_Dataset content:_
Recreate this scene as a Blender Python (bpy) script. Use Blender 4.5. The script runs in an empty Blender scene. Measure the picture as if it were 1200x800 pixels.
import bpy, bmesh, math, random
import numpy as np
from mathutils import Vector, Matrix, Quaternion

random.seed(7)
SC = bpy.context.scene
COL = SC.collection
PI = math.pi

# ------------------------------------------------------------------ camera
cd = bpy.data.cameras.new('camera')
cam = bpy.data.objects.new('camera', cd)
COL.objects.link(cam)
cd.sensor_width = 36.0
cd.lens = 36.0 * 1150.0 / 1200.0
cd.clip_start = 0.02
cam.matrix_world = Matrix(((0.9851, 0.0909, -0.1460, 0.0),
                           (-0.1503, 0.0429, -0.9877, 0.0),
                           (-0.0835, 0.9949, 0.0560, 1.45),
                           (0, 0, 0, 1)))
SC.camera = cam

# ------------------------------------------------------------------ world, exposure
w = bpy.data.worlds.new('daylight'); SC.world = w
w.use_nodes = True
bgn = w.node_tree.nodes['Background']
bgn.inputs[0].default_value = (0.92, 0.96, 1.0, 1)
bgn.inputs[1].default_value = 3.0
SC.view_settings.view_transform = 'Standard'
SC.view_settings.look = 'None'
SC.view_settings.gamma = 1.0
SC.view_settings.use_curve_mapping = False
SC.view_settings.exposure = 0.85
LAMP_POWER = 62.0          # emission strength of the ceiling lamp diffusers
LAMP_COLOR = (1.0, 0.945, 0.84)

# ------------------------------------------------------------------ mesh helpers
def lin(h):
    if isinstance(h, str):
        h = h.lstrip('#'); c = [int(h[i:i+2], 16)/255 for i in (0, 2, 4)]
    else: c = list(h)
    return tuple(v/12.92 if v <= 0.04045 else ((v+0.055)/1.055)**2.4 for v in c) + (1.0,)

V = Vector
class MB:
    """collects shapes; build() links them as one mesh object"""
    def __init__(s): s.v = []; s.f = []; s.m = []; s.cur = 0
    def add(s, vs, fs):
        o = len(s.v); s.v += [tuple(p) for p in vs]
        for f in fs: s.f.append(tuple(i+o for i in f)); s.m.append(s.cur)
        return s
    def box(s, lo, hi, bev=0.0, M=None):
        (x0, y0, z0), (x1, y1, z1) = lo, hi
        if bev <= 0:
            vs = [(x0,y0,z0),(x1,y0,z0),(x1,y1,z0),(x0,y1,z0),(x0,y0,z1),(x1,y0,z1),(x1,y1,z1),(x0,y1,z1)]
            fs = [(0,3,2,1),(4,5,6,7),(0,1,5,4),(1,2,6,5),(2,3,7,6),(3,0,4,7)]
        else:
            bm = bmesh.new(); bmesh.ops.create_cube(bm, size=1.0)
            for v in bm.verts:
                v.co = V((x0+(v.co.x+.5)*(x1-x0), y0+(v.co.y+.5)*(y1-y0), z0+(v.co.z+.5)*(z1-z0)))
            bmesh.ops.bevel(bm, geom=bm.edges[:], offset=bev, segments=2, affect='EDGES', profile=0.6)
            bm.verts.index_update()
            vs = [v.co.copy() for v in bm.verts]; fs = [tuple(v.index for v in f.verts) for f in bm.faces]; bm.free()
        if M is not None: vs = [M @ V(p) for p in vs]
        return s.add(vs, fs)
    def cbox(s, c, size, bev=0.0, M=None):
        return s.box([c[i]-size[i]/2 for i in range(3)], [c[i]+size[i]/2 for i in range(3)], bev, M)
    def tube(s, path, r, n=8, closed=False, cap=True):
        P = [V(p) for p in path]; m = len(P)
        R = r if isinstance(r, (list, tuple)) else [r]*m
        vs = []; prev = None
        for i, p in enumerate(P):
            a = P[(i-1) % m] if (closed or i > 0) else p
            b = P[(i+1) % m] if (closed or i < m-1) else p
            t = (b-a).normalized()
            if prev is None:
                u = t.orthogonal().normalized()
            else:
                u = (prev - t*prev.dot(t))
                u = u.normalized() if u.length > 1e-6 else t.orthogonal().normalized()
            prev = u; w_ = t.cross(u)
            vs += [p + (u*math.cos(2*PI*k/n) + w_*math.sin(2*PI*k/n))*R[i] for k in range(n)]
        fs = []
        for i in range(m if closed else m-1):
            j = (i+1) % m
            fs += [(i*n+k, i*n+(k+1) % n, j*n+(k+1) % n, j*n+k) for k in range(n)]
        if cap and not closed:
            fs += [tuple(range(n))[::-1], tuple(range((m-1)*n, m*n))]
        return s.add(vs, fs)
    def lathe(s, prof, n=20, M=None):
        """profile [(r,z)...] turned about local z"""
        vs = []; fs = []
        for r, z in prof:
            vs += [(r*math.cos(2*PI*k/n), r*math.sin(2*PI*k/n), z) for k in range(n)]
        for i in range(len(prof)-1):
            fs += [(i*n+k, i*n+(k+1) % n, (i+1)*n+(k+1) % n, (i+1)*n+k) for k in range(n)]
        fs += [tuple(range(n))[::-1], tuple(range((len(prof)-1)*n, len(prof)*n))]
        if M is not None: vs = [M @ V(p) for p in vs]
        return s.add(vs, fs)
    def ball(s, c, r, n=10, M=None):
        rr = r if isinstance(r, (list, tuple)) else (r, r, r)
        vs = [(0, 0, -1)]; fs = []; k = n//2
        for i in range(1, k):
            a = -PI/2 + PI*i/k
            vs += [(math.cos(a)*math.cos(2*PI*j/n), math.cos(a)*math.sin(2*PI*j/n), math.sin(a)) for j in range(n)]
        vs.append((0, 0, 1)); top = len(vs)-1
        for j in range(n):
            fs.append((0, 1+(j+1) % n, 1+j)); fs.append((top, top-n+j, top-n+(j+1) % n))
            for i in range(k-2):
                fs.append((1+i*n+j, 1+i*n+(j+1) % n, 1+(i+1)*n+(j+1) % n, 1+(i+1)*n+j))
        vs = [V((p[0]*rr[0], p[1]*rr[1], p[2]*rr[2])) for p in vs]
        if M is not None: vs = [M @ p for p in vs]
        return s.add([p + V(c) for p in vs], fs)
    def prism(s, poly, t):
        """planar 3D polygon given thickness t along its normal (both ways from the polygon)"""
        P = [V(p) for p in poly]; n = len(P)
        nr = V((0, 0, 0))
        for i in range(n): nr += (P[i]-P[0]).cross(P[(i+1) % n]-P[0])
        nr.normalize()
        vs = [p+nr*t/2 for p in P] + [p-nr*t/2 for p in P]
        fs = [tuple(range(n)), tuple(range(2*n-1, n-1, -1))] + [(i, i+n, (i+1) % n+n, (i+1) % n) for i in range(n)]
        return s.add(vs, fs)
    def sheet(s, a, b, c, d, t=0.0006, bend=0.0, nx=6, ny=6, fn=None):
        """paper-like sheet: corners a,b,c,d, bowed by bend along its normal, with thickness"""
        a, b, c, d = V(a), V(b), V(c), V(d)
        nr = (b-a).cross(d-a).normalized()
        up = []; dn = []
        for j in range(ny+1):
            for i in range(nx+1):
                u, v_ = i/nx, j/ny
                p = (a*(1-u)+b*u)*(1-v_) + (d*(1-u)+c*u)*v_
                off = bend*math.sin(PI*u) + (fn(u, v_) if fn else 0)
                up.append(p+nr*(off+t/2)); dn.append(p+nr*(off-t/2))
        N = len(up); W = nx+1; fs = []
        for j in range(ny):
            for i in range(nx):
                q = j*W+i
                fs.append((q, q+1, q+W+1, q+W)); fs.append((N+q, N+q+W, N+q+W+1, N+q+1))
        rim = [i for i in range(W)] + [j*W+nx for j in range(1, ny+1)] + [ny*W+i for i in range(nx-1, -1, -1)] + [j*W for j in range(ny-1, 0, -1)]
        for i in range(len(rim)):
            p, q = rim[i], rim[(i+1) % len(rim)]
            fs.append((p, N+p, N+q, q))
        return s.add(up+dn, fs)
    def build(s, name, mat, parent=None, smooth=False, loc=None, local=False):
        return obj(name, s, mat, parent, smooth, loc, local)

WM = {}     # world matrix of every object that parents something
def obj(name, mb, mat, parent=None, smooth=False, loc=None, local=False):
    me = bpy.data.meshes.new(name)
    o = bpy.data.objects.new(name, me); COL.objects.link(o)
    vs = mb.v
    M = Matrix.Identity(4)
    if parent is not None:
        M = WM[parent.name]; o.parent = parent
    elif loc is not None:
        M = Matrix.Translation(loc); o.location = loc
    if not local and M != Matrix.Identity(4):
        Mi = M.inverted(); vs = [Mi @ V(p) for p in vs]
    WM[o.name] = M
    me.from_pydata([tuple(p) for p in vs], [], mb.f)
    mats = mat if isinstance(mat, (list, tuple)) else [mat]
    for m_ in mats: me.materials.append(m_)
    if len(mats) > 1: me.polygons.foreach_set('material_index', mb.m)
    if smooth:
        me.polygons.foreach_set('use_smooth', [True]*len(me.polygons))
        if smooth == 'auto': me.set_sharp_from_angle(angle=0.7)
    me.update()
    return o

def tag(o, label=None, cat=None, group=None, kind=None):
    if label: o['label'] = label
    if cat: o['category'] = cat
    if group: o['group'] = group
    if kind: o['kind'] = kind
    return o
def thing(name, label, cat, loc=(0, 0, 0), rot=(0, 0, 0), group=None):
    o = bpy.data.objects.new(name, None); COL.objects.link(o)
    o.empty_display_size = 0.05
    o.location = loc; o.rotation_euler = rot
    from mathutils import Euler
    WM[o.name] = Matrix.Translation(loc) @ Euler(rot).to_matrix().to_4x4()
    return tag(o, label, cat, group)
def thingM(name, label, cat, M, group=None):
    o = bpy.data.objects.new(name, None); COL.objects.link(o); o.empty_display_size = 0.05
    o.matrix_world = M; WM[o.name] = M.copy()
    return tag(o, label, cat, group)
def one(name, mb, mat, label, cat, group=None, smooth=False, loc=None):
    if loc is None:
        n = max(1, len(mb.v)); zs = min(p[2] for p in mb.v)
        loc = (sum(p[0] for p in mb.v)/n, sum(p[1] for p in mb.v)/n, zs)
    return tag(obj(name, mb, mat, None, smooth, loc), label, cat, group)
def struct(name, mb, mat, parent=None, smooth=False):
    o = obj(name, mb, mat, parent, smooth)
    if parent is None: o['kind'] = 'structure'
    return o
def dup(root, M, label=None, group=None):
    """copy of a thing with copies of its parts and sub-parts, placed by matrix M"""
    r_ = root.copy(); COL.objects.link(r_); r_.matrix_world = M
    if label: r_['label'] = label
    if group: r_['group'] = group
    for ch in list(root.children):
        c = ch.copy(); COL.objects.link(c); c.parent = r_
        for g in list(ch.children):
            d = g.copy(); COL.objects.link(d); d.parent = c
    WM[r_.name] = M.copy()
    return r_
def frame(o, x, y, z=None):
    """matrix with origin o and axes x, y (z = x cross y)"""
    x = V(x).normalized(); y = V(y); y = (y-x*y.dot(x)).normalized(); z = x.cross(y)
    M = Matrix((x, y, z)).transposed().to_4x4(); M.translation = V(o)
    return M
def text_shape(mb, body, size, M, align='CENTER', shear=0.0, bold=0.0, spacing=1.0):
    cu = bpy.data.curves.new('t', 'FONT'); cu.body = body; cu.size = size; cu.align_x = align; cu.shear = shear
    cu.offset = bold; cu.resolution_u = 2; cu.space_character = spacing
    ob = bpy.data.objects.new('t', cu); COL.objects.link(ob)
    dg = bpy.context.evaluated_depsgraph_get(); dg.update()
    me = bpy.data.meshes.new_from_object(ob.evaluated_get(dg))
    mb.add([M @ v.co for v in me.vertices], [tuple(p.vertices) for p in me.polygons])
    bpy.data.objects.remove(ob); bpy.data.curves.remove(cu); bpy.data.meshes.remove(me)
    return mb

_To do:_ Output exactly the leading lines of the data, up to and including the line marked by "return tuple(v/12.92 if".

_The completed task:_
Recreate this scene as a Blender Python (bpy) script. Use Blender 4.5. The script runs in an empty Blender scene. Measure the picture as if it were 1200x800 pixels.
import bpy, bmesh, math, random
import numpy as np
from mathutils import Vector, Matrix, Quaternion

random.seed(7)
SC = bpy.context.scene
COL = SC.collection
PI = math.pi

# ------------------------------------------------------------------ camera
cd = bpy.data.cameras.new('camera')
cam = bpy.data.objects.new('camera', cd)
COL.objects.link(cam)
cd.sensor_width = 36.0
cd.lens = 36.0 * 1150.0 / 1200.0
cd.clip_start = 0.02
cam.matrix_world = Matrix(((0.9851, 0.0909, -0.1460, 0.0),
                           (-0.1503, 0.0429, -0.9877, 0.0),
                           (-0.0835, 0.9949, 0.0560, 1.45),
                           (0, 0, 0, 1)))
SC.camera = cam

# ------------------------------------------------------------------ world, exposure
w = bpy.data.worlds.new('daylight'); SC.world = w
w.use_nodes = True
bgn = w.node_tree.nodes['Background']
bgn.inputs[0].default_value = (0.92, 0.96, 1.0, 1)
bgn.inputs[1].default_value = 3.0
SC.view_settings.view_transform = 'Standard'
SC.view_settings.look = 'None'
SC.view_settings.gamma = 1.0
SC.view_settings.use_curve_mapping = False
SC.view_settings.exposure = 0.85
LAMP_POWER = 62.0          # emission strength of the ceiling lamp diffusers
LAMP_COLOR = (1.0, 0.945, 0.84)

# ------------------------------------------------------------------ mesh helpers
def lin(h):
    if isinstance(h, str):
        h = h.lstrip('#'); c = [int(h[i:i+2], 16)/255 for i in (0, 2, 4)]
    else: c = list(h)
    return tuple(v/12.92 if v <= 0.04045 else ((v+0.055)/1.055)**2.4 for v in c) + (1.0,)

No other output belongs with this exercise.